Learning and growing together

Felix: ‘I had a lot of support from Angela and the Grant Development Team when I was setting up the office. They gave me a nudge in the right direction to grow the project office. I was able to go to them with all my questions, so I never felt I was in it on my own.’ Angela: ‘What makes our field of work challenging is that there is such a broad range of grant opportunities, so each question or problem is unique. There’s no course or manual that tells you how you can offer researchers the best  support. You mainly learn on the work floor and by getting advice from colleagues and working on the issues together. Sometimes, it’s enough just to know that a colleague is facing the same challenges as you.’ Felix: ‘The Grant Development Team has a lot of experience and knowledge that we can use at local level. As an example, Angela introduced me to the European Association of Research Managers and Administrators (EARMA) and ARMA-NL. These networks organise workshops and conferences that bring you into contact with colleagues from the same field of work. Angela: ‘Our team tries to support the different local project offices. We can give them specific information, help with monitoring the financial landscape, organise information meetings and courses for acquiring grants and we translate the information we gain into handy factsheets and guidelines.’

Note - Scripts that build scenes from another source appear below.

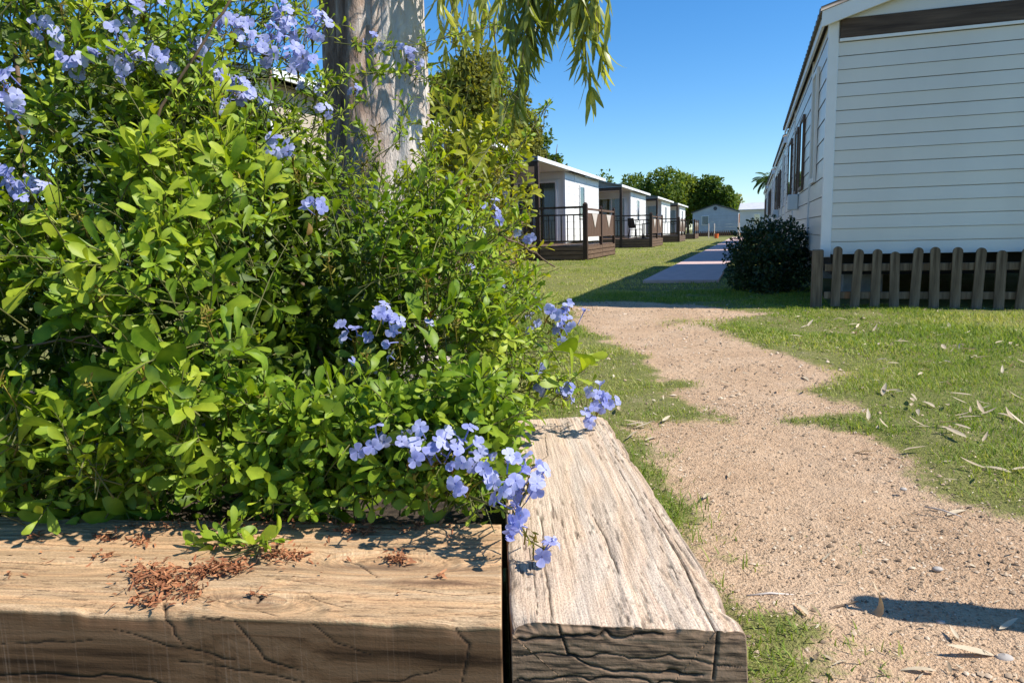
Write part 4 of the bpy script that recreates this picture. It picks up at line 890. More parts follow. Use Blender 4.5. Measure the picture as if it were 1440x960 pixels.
limbs = [[(-.5, 3.1, 2.5), (-.25, 2.9, 2.75), (.1, 2.6, 2.62), (.42, 2.45, 2.30)], [(-.5, 3.1, 2.9), (-.1, 3.1, 3.1), (.3, 3.0, 2.7)], [(-.5, 3.1, 3.4), (-1.2, 3.2, 3.9), (-2.0, 3.4, 3.8)], [(-.45, 3.1, 4.2), (-.8, 3.6, 5), (-.6, 4.0, 5.6)], [(-.6, 3.1, 2.7), (-1.2, 3.2, 3.0), (-2.0, 3.1, 2.7)], [(-.45, 3.1, 4.3), (-.3, 2.9, 4.9), (-.5, 2.4, 5.2)]]
for pts in limbs:
    b = MB(); P_ = [Vector(p) for p in pts]; fine = [P_[0]+(P_[1]-P_[0])*0]
    for i in range(len(P_)-1):
        for j in range(1, 7): fine.append(P_[i].lerp(P_[i+1], j/6)+Vector(rng.normal(0, .012, 3)))
    b.tube(fine, list(np.linspace(.075, .014, len(fine))), 8)
    o = b.build('limb', MAT['bark'], smooth=True); local_parent(o, gt_)
HG = {}
def strand(tip, length, sz, hue, dense=1.0):
    hang, hst = HG.setdefault(0 if tip[0] < -.4 else 1 if tip[0] < -.12 else 2 if tip[0] < .21 else 3, (Acc(), Acc()))
    tip = np.array(tip); top = tip+np.array([rng.normal(0, .06), rng.normal(0, .06), length]); midp = (tip+top)/2+rng.normal(0, .03, 3)
    hst.add(*tubes(top[None], midp[None], tip[None], np.array([.0026]), np.array([.0008])))
    n = int(length/.013*dense); t = np.sort(rng.uniform(0, 1, n))**.85; P = ((1-t)**2)[:, None]*top+(2*t*(1-t))[:, None]*midp+(t**2)[:, None]*tip
    a = rng.uniform(0, 6.28, n); sp = rng.uniform(.1, .6, n); ax = np.stack([np.cos(a)*np.sin(sp), np.sin(a)*np.sin(sp), -np.cos(sp)], -1); P = P+ax*np.array([1, 1, .2])*.012
    ln = sz*rng.uniform(.65, 1.2, n)
    hang.add(*leaves(P, ax, rand_dirs(n), ln, ln*rng.uniform(.12, .19, n), np.clip(hue+rng.normal(0, .18, n), 0, 1), 'gum', rng.uniform(.05, .35, n), rng.normal(.15, .3, n)))
for u, v, d, L_, hu in [(722, 165, 2.4, .75, .3), (730, 140, 2.45, .7, .25), (716, 120, 2.4, .7, .3), (738, 100, 2.4, .6, .2), (748, 80, 2.45, .6, .15), (756, 70, 2.5, .6, .2), (766, 55, 2.45, .5, .2), (775, 45, 2.5, .5, .2), (786, 40, 2.45, .5, .25), (742, 60, 2.5, .6, .1), (752, 40, 2.45, .5, .1), (728, 60, 2.4, .6, .3), (762, 30, 2.5, .5, .15), (797, 10, 2.45, .5, .3), (720, 200, 2.42, .35, .5), (712, 45, 2.5, .5, .3), (735, 30, 2.5, .5, .1), (772, 10, 2.45, .5, .2),
                        (828, 128, 2.35, .7, .5), (820, 100, 2.35, .7, .55), (836, 85, 2.35, .6, .55), (812, 60, 2.4, .6, .45), (842, 60, 2.3, .5, .6), (826, 60, 2.35, .6, .6), (806, 30, 2.4, .5, .45), (838, 20, 2.35, .5, .7), (818, 20, 2.35, .5, .5), (843, 92, 2.33, .3, .6), (830, 30, 2.3, .5, .6),
                        (688, 30, 2.7, .6, .75), (694, 42, 2.7, .6, .7), (682, 15, 2.7, .5, .7), (645, 40, 2.8, .7, .75), (636, 60, 2.8, .7, .8), (628, 80, 2.75, .7, .85), (650, 20, 2.8, .6, .7), (640, 10, 2.8, .6, .7), (625, 45, 2.75, .7, .8), (618, 30, 2.75, .6, .8), (656, 45, 2.85, .6, .6), (670, 42, 2.8, .25, .6),
                        (20, 10, 3.2, .5, .2), (50, 20, 3.2, .5, .2), (75, 0, 3.3, .5, .2), (100, 40, 3.3, .4, .3), (-30, 40, 3.2, .6, .2), (-80, 20, 3.2, .6, .2), (130, 0, 3.3, .4, .3), (430, 0, 3.3, .3, .3), (460, 20, 3.3, .3, .4)]:
    strand(at(u, v, d), L_, .105, hu+.12, .55 if u < 700 else .75 if u > 800 else .85)
for u, v in [(690, -10), (672, 10), (655, -5)]:
    p = at(u, v, 2.75); HG[1][1].add(*tubes(p[None]+np.array([[0, 0, .5]]), p[None]+np.array([[.02, 0, .2]]), at(u-25, v+40, 2.75)[None], np.array([.004]), np.array([.001])))
for k_ in sorted(HG):
    hf = local_parent(HG[k_][0].build('hanging_foliage', MAT['gum']), gt_); HG[k_][1].build('hanging_twig', MAT['brownstem']).parent = hf
cr = Acc()
for c, r, n in [((-1.3, 3.4, 4.3), (1.5, 1.1, .8), 2600), ((-.7, 3.6, 5.6), (1.1, 1.0, .8), 2200), ((-2.2, 3.3, 3.6), (.8, .7, .6), 1100), ((-.5, 2.6, 5.2), (.7, .7, .6), 900)]:
    qd = rand_dirs(n); P = np.array(c)+qd*np.array(r)*rng.uniform(.5, 1, (n, 1)); cl = fbm(P[:, 0]*2.5, P[:, 1]*2.5, P[:, 2]*2.5, 2, 55) > .45; P = P[cl]; m = len(P)
    ax = norm(rand_dirs(m)*.6+np.array([0, 0, -1])); ln = rng.uniform(.12, .2, m); cr.add(*leaves(P, ax, rand_dirs(m), ln, ln*.2, rng.uniform(0, .8, m), 'gum', .2, rng.normal(.2, .2, m)))
local_parent(cr.build('crown', MAT['gum']), gt_)
# ------------------------------------------------------------------ homes: local x = away from the path axis to the right, y = along the row
def siding(b, x0, x1, y0, y1, z0, z1, out, pitch, alt=None, lip=.009):
    """lap boards on a wall from (x0,y0) to (x1,y1); out = outward unit (x,y)"""
    ox, oy = out; z = z0; k = 0
    while z < z1-1e-4:
        e = min(z+pitch, z1); lp = (alt if (alt and k % 2) else lip)
        gp = min(.007 if lp > .006 else .004, (e-z)*.3); V = [(x0+ox*lp, y0+oy*lp, z), (x1+ox*lp, y1+oy*lp, z), (x1+ox*.003, y1+oy*.003, e-gp), (x0+ox*.003, y0+oy*.003, e-gp), (x0-ox*.02, y0-oy*.02, z), (x1-ox*.02, y1-oy*.02, z), (x1-ox*.02, y1-oy*.02, e-gp), (x0-ox*.02, y0-oy*.02, e-gp)]
        b.add(V, [(0, 1, 2, 3), (4, 5, 1, 0), (3, 2, 6, 7), (0, 3, 7, 4), (1, 5, 6, 2), (5, 4, 7, 6)]); z = e; k += 1
    return b
def shade_laps(o):
    o.data.materials.append(MAT['lap_shade']); mi = np.zeros(len(o.data.polygons), np.int32); mi[1::6] = 1; mi[2::6] = 1; o.data.polygons.foreach_set('material_index', mi); return o  # board undersides and top edges coloured dark as painted shade
def window(root, x0, x1, y0, y1, z0, z1, out, frame='trim', name='window', cur=None, fw=.05, depth=.05, mullion=0):
    """flat window proud of a wall running from (x0,y0) to (x1,y1)"""
    ox, oy = out; d = np.array([x1-x0, y1-y0]); L_ = np.linalg.norm(d); d = d/L_; b = MB()
    def bx(b, s0, s1, za, zb, t0, t1):
        c = [(x0+d[0]*s+ox*t, y0+d[1]*s+oy*t) for s, t in ((s0, t0), (s1, t0), (s1, t1), (s0, t1))]
        b.add([(*p, za) for p in c]+[(*p, zb) for p in c], [(3, 2, 1, 0), (4, 5, 6, 7), (0, 1, 5, 4), (1, 2, 6, 5), (2, 3, 7, 6), (3, 0, 4, 7)])
    bx(b, 0, L_, z0, z0+fw, .0, depth); bx(b, 0, L_, z1-fw, z1, .0, depth); bx(b, 0, fw, z0+fw, z1-fw, 0, depth); bx(b, L_-fw, L_, z0+fw, z1-fw, 0, depth)
    for k in range(mullion): m_ = L_*(k+1)/(mullion+1); bx(b, m_-fw*.4, m_+fw*.4, z0+fw, z1-fw, .003, depth-.006)
    fr = b.build(name, MAT[frame], root)
    g = MB(); bx(g, fw, L_-fw, z0+fw, z1-fw, depth*.45, depth*.6); g.build('pane', MAT['glass'], fr)
    bk = MB(); bx(bk, fw*.8, L_-fw*.8, z0+fw*.8, z1-fw*.8, .010, .014); bk.build('dark_backing' if cur is None else 'curtain', MAT['interior' if cur is None else cur], fr)  # without a curtain: near-black sheet painting the unlit room behind the glass
    if cur is not None:
        ct = MB(); n = 24
        for k in range(n):
            s0 = fw+(L_*.62-fw)*k/n; s1 = fw+(L_*.62-fw)*(k+1)/n; w0 = .016+.003*(k % 2); bx(ct, s0, s1-.002, z0+fw, z1-fw, w0, w0+.002)
        ct.build('curtain', MAT['yellowcurtain' if name == 'sliding_door' else 'curtain'], fr)
    return fr
def cap_gable(b, x0, x1, xr, ze, zr, y0, y1):
    return b.prism([(x0, ze), (x1, ze), (xr, zr)], y0, y1)
def roof_sheets(root, x0, x1, xr, ze, zr, y0, y1, m, wave=.21, amp=.018):
    """two corrugated slopes"""
    for xa in (x0, x1):
        ny_ = int((y1-y0)/(wave/6)); ys = np.linspace(y0, y1, ny_); xs = np.linspace(xa, xr, 7); X, Y = np.meshgrid(xs, ys)
        Z = ze+(zr-ze)*np.abs(X-xa)/abs(xr-xa)+amp*np.sin(Y*2*PI/wave); V = np.concatenate([np.stack([X, Y, Z+.03], -1).reshape(-1, 3), np.stack([X, Y, Z-.01], -1).reshape(-1, 3)])
        I = np.arange(X.size).reshape(X.shape); q = np.stack([I[:-1, :-1], I[:-1, 1:], I[1:, 1:], I[1:, :-1]], -1).reshape(-1, 4); o = X.size
        e = np.stack([I[:-1, 0], I[1:, 0], I[1:, 0]+o, I[:-1, 0]+o], -1); e2 = np.stack([I[0, :-1], I[0, 1:], I[0, 1:]+o, I[0, :-1]+o], -1)
        npmesh('roof', V, np.concatenate([q, q[:, ::-1]+o, e, e2]), m, root, smooth=False)
def big_home(loc, label, fancy=True, L=8.5, group='white mobile homes along the right of the path'):
    W = 4.0; z0, ze, zr = .52, 2.80, 3.42
    h = empty('mobile_home', loc, -A, label, 'mobile home', group)
    b = MB(); siding(b, .07, W-.07, 0, 0, z0, 2.513, (0, -1), .1245, .006, .010); shade_laps(b.build('end_wall', MAT['shell'], h))
    b = MB(); b.box(.03, W-.03, .02, L-.03, z0, ze-.02); b.build('body', MAT['shell'], h)
    b = MB(); siding(b, 0, 0, .07, L-.07, z0, ze-.06, (-1, 0), .19, None, .010); shade_laps(b.build('side_wall', MAT['shell'], h))
    for x, y in ((0, 0), (W, 0), (0, L), (W, L)):
        b = MB(); sx = -1 if x == 0 else 1; sy = -1 if y == 0 else 1
        b.box(x+sx*.016, x-sx*.075, y+sy*.016, y-sy*.075, z0-.03, ze-.03, .006); b.build('corner_trim', MAT['trim'], h)
    b = MB(); b.box(.085, W-.085, -.028, .02, 2.545, 2.715, .004); b.build('gable_beam', MAT['picketdark'], h)
    b = MB(); b.box(.08, W-.08, -.026, .015, 2.515, 2.542); b.build('beam_trim', MAT['trim'], h)
    b = MB(); zz = 2.72
    while zz < zr-.03:                                            # gable boards above the beam
        k = (zz-ze)/(zr-ze); k = max(k, 0); xa = .1+(W/2-.1)*k; k2 = max((min(zz+.14, zr)-ze)/(zr-ze), 0); xb = .1+(W/2-.1)*min(k2, .98)
        b.add([(xa, -.014, zz), (W-xa, -.014, zz), (W-xb, -.003, zz+.14), (xb, -.003, zz+.14), (xa, .03, zz), (W-xa, .03, zz)], [(0, 1, 2, 3), (0, 4, 5, 1)]); zz += .14
    b.build('gable_wall', MAT['shell'], h)
    b = MB(); cap_gable(b, .04, W-.04, W/2, ze-.04, zr-.03, .022, L-.03); b.build('attic', MAT['shell'], h)
    roof_sheets(h, -.10, W+.10, W/2, ze, zr, -.10, L+.08, MAT['tileroof'])
    for s in (-1, 1):
        b = MB(); xa = -.085 if s < 0 else W+.085
        b.bar((xa, -.07, ze-.075), (W/2-s*.004*-1, -.07, zr-.075), .035, .15, (0, 1, 0)) if False else b.add(
            [(xa, y, z) for y in (-.09, -.055) for z in (ze-.15, ze-.005)]+[(W/2, y, z) for y in (-.09, -.055) for z in (zr-.15, zr-.005)], [(0, 1, 3, 2), (4, 6, 7, 5), (0, 4, 5, 1), (2, 3, 7, 6), (0, 2, 6, 4), (1, 5, 7, 3)])
        b.build('barge_board', MAT['trim'], h)
    b = MB(); b.box(-.07, -.045, -.05, L+.05, ze-.10, ze-.012); b.build('fascia', MAT['trim'], h)
    b = MB(); b.box(.12, W-.12, .35, L-.35, .30, .515); b.build('chassis', MAT['dark_under'], h)
    for y in (1.0, L/2, L-1):
        for x in (.5, W-.5): b = MB(); b.box(x-.2, x+.2, y-.1, y+.1, -.03, .30, .008); b.build('support_block', MAT['block'], h)
    for y0, y1, za, zb, fr in ((.95, 1.5, 1.28, 2.50, 'trim'), (3.0, 3.75, 1.30, 2.30, 'brownframe'), (4.3, 4.9, 1.30, 2.30, 'brownframe'), (6.2, 7.2, 1.30, 2.35, 'brownframe')):
        window(h, -.012, -.012, y1, y0, za, zb, (-1, 0), fr, cur='curtain' if fr == 'trim' else None, depth=.03)
    for y in (1.85, 5.6): b = MB(); b.box(-.022, .0, y, y+.035, z0, ze-.07); b.build('joint_strip', MAT['trim'], h)
    b = MB(); b.box(-.16, -.012, 4.02, 4.2, 1.05, 1.28, .01); b.build('vent_box', MAT['trim'], h)
    b = MB(); siding(b, W, W, L-.07, .07, z0, ze-.06, (1, 0), .19); shade_laps(b.build('side_wall', MAT['shell'], h))
    return h
MAT['tileroof'] = mixed('grey_brown_roof_sheet', (.10, .085, .075), (.17, .15, .135), 4, .6, bump=.2)
MAT['picketdark'] = mixed('dark_weathered_beam', (.045, .028, .02), (.12, .082, .058), 3, .75, (.6, 8, 8), .4, .006)
MAT['brownframe'] = mixed('brown_window_frame', (.10, .06, .04), (.16, .10, .07), 6, .5, bump=.1)
labs = ['large white mobile home with lap siding behind the picket fence', 'second white mobile home from the picket fence on the right row', 'third white mobile home from the picket fence on the right row', 'last white mobile home of the right row']
for i in range(4):
    p = O_R+RV*(i*9.9+.0)-LV*(0.0 if i == 0 else .05); big_home((p[0], p[1], 0), labs[i])

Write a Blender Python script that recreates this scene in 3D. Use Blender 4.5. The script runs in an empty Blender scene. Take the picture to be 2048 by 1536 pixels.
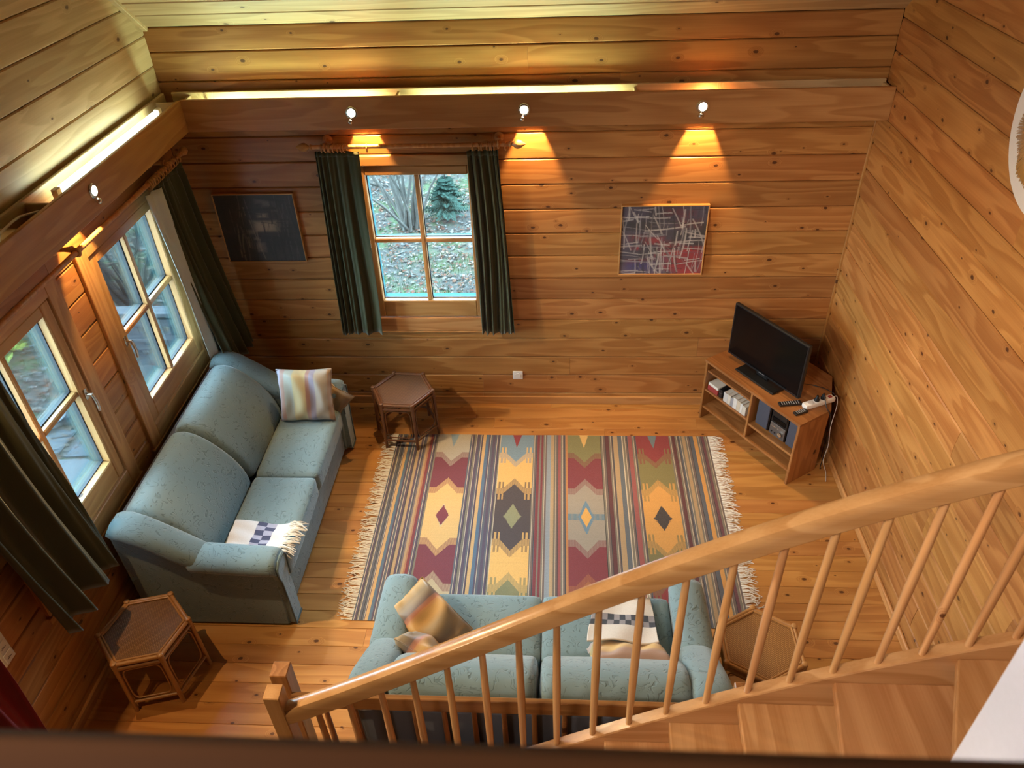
import bpy, bmesh, math, random
import numpy as np
from mathutils import Vector, Matrix, Euler
random.seed(7); np.random.seed(7)
C = bpy.context.scene.collection
SC = bpy.context.scene
PI = math.pi
R_ = math.radians

# ---------------------------------------------------------------- camera, sky, lights, exposure
cam_d = bpy.data.cameras.new('camera')
cam = bpy.data.objects.new('camera', cam_d); C.objects.link(cam)
cam.location = (0, 0, 4.1)
cam.rotation_euler = (R_(52.82764781), R_(1.95476366), R_(2.91199198))
cam_d.sensor_width = 36.0; cam_d.lens = 27.363; cam_d.clip_start = 0.02
cam_d.dof.use_dof = True; cam_d.dof.focus_distance = 4.9; cam_d.dof.aperture_fstop = 4.2
SC.camera = cam
SC.view_settings.view_transform = 'Standard'; SC.view_settings.look = 'None'
SC.view_settings.gamma = 1.0; SC.view_settings.use_curve_mapping = False
SC.view_settings.exposure = 0.0

W = bpy.data.worlds.new('overcast_sky'); SC.world = W; W.use_nodes = True
bg = W.node_tree.nodes['Background']
bg.inputs[0].default_value = (0.47, 0.75, 1.0, 1); bg.inputs[1].default_value = 40.0

def lamp(name, kind, loc, energy, color, rot=None, **kw):
    d = bpy.data.lights.new(name, kind); d.energy = energy; d.color = color
    for k, v in kw.items(): setattr(d, k, v)
    o = bpy.data.objects.new(name, d); C.objects.link(o); o.location = loc
    if rot is not None: o.rotation_euler = rot
    return o
def aim(o, target):
    v = Vector(target) - o.location
    o.rotation_euler = v.to_track_quat('-Z', 'Y').to_euler()

WARM = (1.0, 0.76, 0.47); TUBE = (0.64, 1.0, 0.70); SOFT = (1.0, 0.87, 0.74)
BACK_SPOTS = [-1.337, -0.23, 0.885]            # x of the halogen spots on the back light trough
LEFT_SPOTS = [3.735, 2.55, 1.4]                # y of the halogen spots on the left light trough
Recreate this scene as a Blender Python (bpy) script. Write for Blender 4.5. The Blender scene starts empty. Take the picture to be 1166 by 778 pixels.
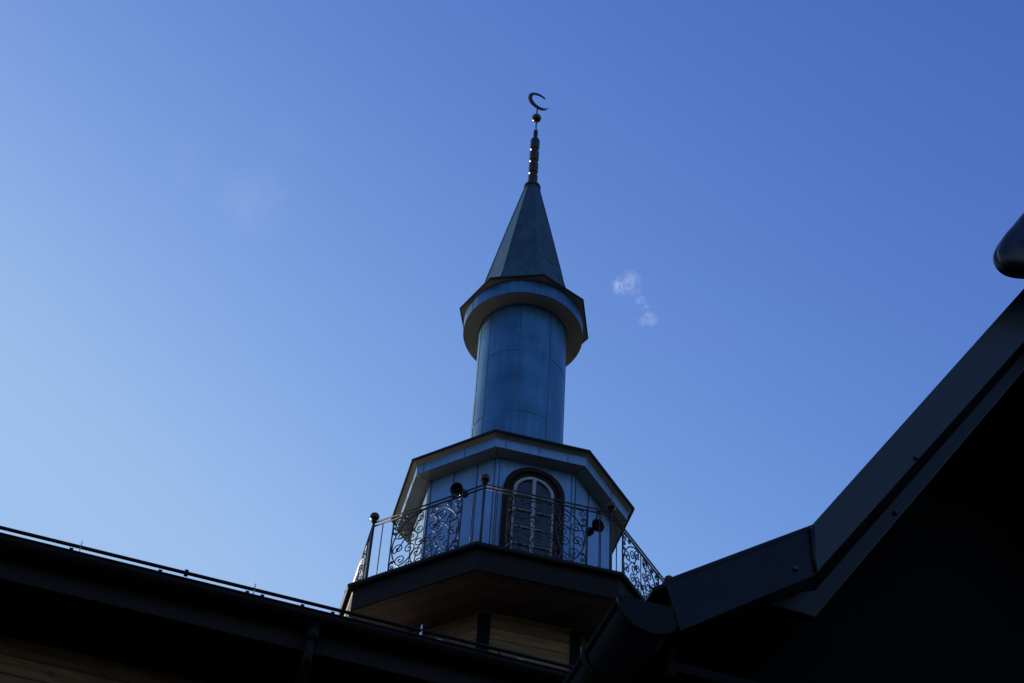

Putting the researcher first

To find out what the researchers need, Felix spent a lot of time investing in building a good working relationship at the start. ‘I tried to just meet the researchers directly and talk with them whenever possible. At the coffee machine, over lunch, but also in the hallway, or by always having my office door open, so that they could come into my office at any time and talk to me about anything. That way I had the chance to explain what the project office can do for researchers and how we can help them with their concerns. Because the focus is on the questions from the researchers, I am in constant contact with them, but also have an open door policy. I am available for the researchers when they need help. Also, it’s a very direct path for the researcher. They don’t need to remember who to contact for specific issues. We invite our researcher to come to us with anything and we try to find a tailor-made solution for them. That’s not possible with a central office only. At the local project office we are able to work within the same institute-specific work culture.‘ Angela has more tips for colleagues in a similar role: ‘Give the researchers the confidence that you can take work off their hands. The project office is sometimes seen as an office where you can dump administrative jobs. Also, try not to force the relationship with the researcher, but focus on what they want and need. They’re always more open for help when a grant application has just been rejected.'

Scientific director Prof. Aske Plaat and Prof. Thomas Bäck about setting up the project office at LIACS: “Setting up an institute-level project office that supports and manages all the steps – from identifying funding opportunities to supporting our scientists in writing, handling the formal steps (pre-award), making grant agreements, and then managing and supporting the implementation side of projects (post-award) – was an amazing step forward for our institute.”

Building a Research Support Network

Angela: ‘I’m really pleased that within Leiden Research Support (LRS) we are now working with research supporters and researchers to build a Research Support Network within the University. That’s the best way for us to learn and grow together. When I first came to the University, I was amazed that there was hardly any cross-communication among the faculties and institutes. Luckily that communication has grown enormously over the past two years and more local project offices are being set up. We and the Grant Development Team now organise a meeting every two weeks with all the Grant Advisors from the whole University. That way you can share with colleagues the issues you are coming up against and ask all the questions you want. In our field of work it’s important to have a network, otherwise you’re having to deal with issues completely on your own.’